AMES, Iowa: A homeless man attacked and killed a top amateur golfer from Spain who was playing a round near her university campus in central Iowa, leaving her body in a pond on the course, police said Tuesday.
Collin Daniel Richards, 22, has been charged with first-degree murder in the death of Celia Barquin Arozamena, a student at Iowa State University.
Barquin was found Monday morning in a pond at Coldwater Golf Links in Ames, about 30 miles (50 kilometers) north of Des Moines. Police were called to the golf course around 10:20 a.m. to investigate a possible missing female after golfers found a golf bag with no one around it.
Officers found Barquin’s body some distance from the bag, with several stab wounds to her upper torso, head and neck, according to the criminal complaint filed Tuesday against Richards.
A police dog tracked Barquin’s scent to a temporary camp along a creek near the golf course, where Richards had been living in a tent, the complaint said. Officers found Richards with several fresh scratches on his face consistent with fighting, and a deep laceration in his left hand that he tried to conceal, it said.
An acquaintance of Richards told investigators that the suspect had said in recent days that he had “an urge to rape and kill a woman” while they were walking on a trail near the course, the complaint said. A second acquaintance told police that Richards arrived at his home on Monday appearing “disheveled and covered in blood, sand and water.” He bathed and left with his clothes in a backpack.
Investigators later recovered two pairs of shorts with blood stains and a knife that Richards allegedly gave to two other people after the slaying, the complaint said. Those two individuals were driving Richards out of town after the slaying, but he asked them to drop him off near the camp so he could get his tent and that’s when officers arrested him, it said.

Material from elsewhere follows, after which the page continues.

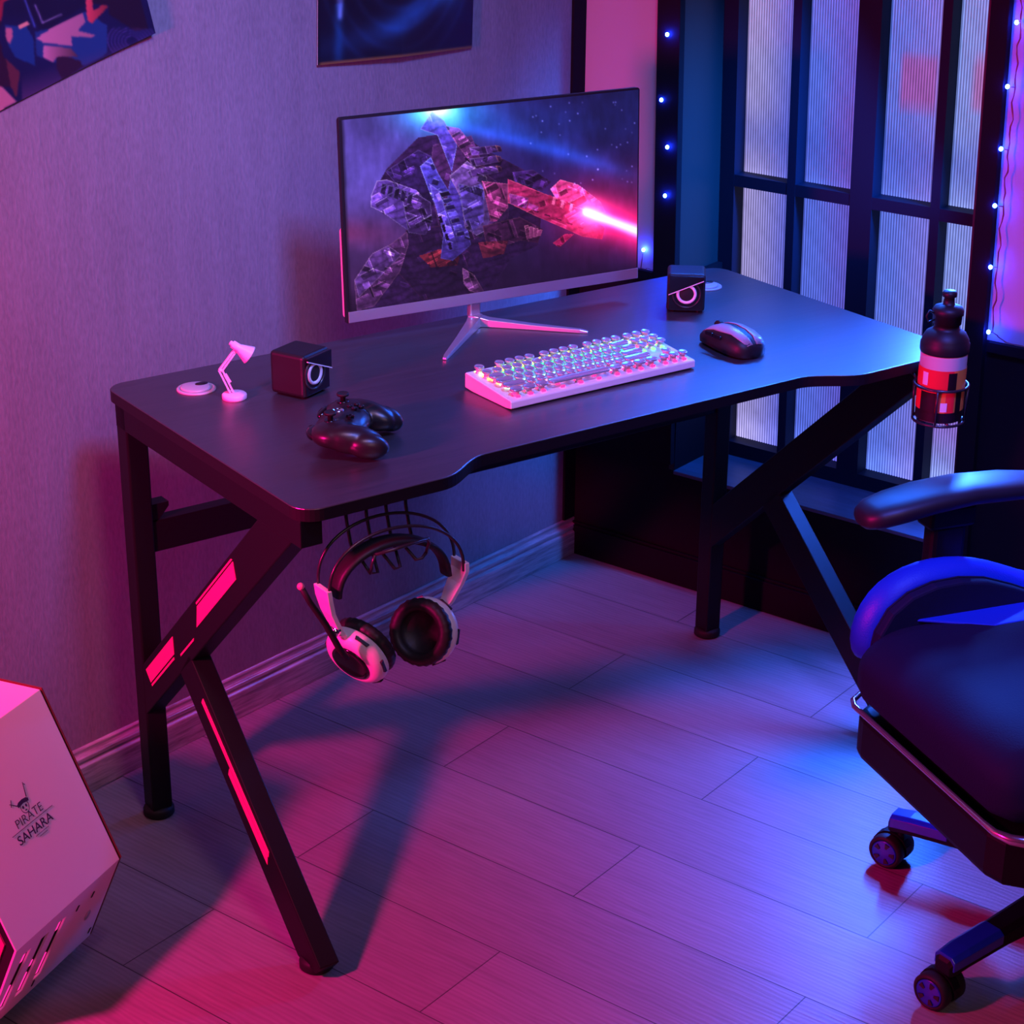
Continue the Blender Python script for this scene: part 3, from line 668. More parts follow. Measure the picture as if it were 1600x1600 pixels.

Barquin was the 2018 Big 12 champion and Iowa State Female Athlete of the Year. The university said the native of Puente San Miguel, Spain, was finishing her civil engineering degree this semester after exhausting her eligibility at Iowa State in 2017-2018.
She was one of the most accomplished players in Cyclone golf history, the university said. In April, she became the second women’s golfer at Iowa State to earn medalist honors at a conference tournament when claiming the 2018 Big 12 Championship. She did it with a three-shot victory.
Barquin, who was ranked No. 69 nationally by Golfweek, ended her career as a Cyclone with a fourth-straight NCAA Regional appearance and earned All-Big 12 Team honors for the third time — the second player in Iowa State’s history to do so.
She became the third Cyclone women’s golfer to compete in the US Women’s Open Championship, the university said. The team announced Tuesday it was pulling out of the East & West Match Play in Ann Arbor, Michigan, to be with friends and family and to grieve their loss.
Iowa State President Wendy Wintersteen said in a statement on Twitter that she was “deeply saddened to learn of the tragic death” of Barquin, describing her as a “dedicated civil engineering student” and an “acclaimed golfer with a bright future.”
Head women’s golf coach Christie Martens said in a release that Barquin was “loved by all her teammates and friends” and was an “outstanding representative of our school.”
“We will never forget her competitive drive to be the best and her passion for life,” Martens said.